16 May 2010

Surprise After Surprise

Last September, I sampled transects through our 11-acre property so that I can track changes to the plant community over time. During my sampling, I came across several populations of Purple Twayblade (Liparis liliifolia), the second orchid species documented on our property. Because this is a spring/summer-flowering orchid, I made a note on my calendar to get back out in mid-May to the spot where I initially discovered it. As you will see below, I was not disappointed.


Purple Twayblade grows in a range of ecological conditions, ranging from dry woods to pine plantations to shrubby fields to savannas to mesic forests. It is even often found in fields that were recently cropped; however, it doesn't hang around long in these recovering fields. There seems to be a period of time when Purple Twayblade thrives, between the initial colonization of a field after cultivation and the heavy shade and thick leaf litter created by forest trees thirty to forty years later. In the heart of its range, Purple Twayblade currently seems to be increasing in abundance, possibly as a result of ever increasing anthropogenic disturbances.


I've read several accounts that note that the flowers of Purple Twayblade are not showy, or that they are inconspicuous. I wholeheartedly disagree. Until this year, I'd never paid close attention to its flowers... but have a look at the two close-ups below. Those are some of the craziest looking flowers around.


You can see the three sepals, three petals, and reproductive column in the photos above and below. The sepals are the ~1/2 inch long whitish structures. The petals are the pale purple structures. The two lateral petals are filiform; the third petal is the broad, circular or heart-shaped lip. The reproductive column is just above the lip. In some of the photos above and in the photo below, you can also see the shiny, waxy leaves for which the genus is named; Liparis is from the Greek word for "fatty" or "greasy."


When we bought our property in spring of 2007, I was pretty convinced that the land was a mundane pasture of Hungarian Brome (Bromis inermis), Tall Goldenrod (Solidago altissima), Kentucky Bluegrass (Poa pratensis), and Tall Fescue (Schedonorus phoenix). Purple Twayblade was one of the surprises on our property (but maybe it shouldn't have been, given the history of our property and the ecology of the species). Ragged Fringed Orchid (Platanthera lacera) was another. Swamp Rose (Rosa palustris), Golden Ragwort (Packera aurea), and Humped Bladderwort (Utricularia gibba) were also nice surprises. Recently, I've also found Inflated Narrow-leaf Sedge (Carex grisea), Redbud (Cercis canadensis), Sweet Crab Apple (Malus coronaria), and American Plum (Prunus americana) on our land. And today, while heading out to photograph Purple Twayblade, I found a couple of clumps of the dainty Purple-sheathed Graceful Sedge (Carex gracillima), shown below.

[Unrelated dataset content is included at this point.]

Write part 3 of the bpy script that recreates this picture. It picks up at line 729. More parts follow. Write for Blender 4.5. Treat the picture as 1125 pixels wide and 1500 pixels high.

Our property plant list is up to 182 species, and it seems like I see a new plant every week. Our bird list stands at 107 species. There's no telling what surprise we will encounter next.

8 comments:

Ted C. MacRae said...

Nice plant list - what is the insect species count? ;)

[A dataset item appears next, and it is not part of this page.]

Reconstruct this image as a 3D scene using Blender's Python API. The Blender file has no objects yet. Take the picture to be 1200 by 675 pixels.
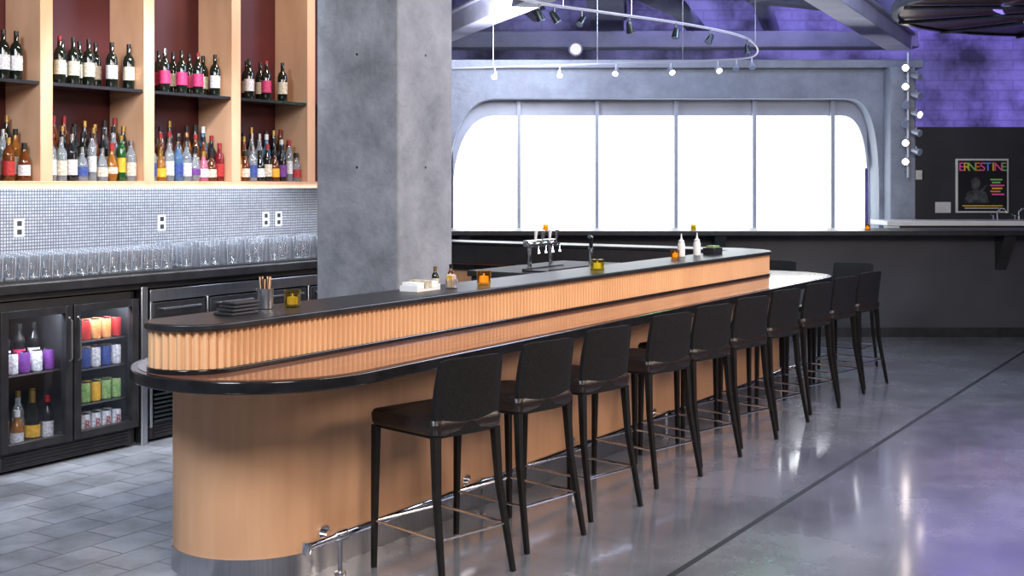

Whoever said twayblade flowers are inconspicuous and not showy has no clue about what beauty is.

Schedonorus phoenix? What happened to Festuca arundinacea?

Tom said...

Scott- enjoy exploring, it will be interesting to see what else you may uncover. I found a population of Liparis liliifolia last year in a pine plantation in the Oak Openings and thought it was kinda weird, but after your description of this plant's ecological tolerances, it makes sense.

Are you planting any natives on your property or are you going to let things happen without intervention?

Scott Namestnik said...

Thanks Ted. Insect count? I've got 47 on my list. Not bad for a botanist, I guess. I could really benefit from some time in the field with an entomologist, though. No tiger beetles, unfortunately. We have clayey soil... are there any I could expect?

By the way, I still call tall fescue Festuca elatior... it was difficult for me to type Schedonorus phoenix...

Scott Namestnik said...

Hi Tom. I haven't planted anything yet (except for a few natives as landscape plants). I also seeded ~0.2 acre of prairie along my driveway to reduce mowing. I'm planning to plant native trees throughout the property to speed up the development back into mesic forest. I also need to control Autumn Olive and honeysuckle. Plenty to keep me busy.

george manning said...

nice!

Scott Namestnik said...

Thanks George.

Eric Hunt said...

Liparis (and the related genus Malaxis) are such underappreciated orchids. Some of them from the tropics are quite showy foliage plants.

Scott Namestnik said...

I agree, Eric. So many people want to see large, showy, gaudy flowers; I appreciate the inconspicuous much, much more.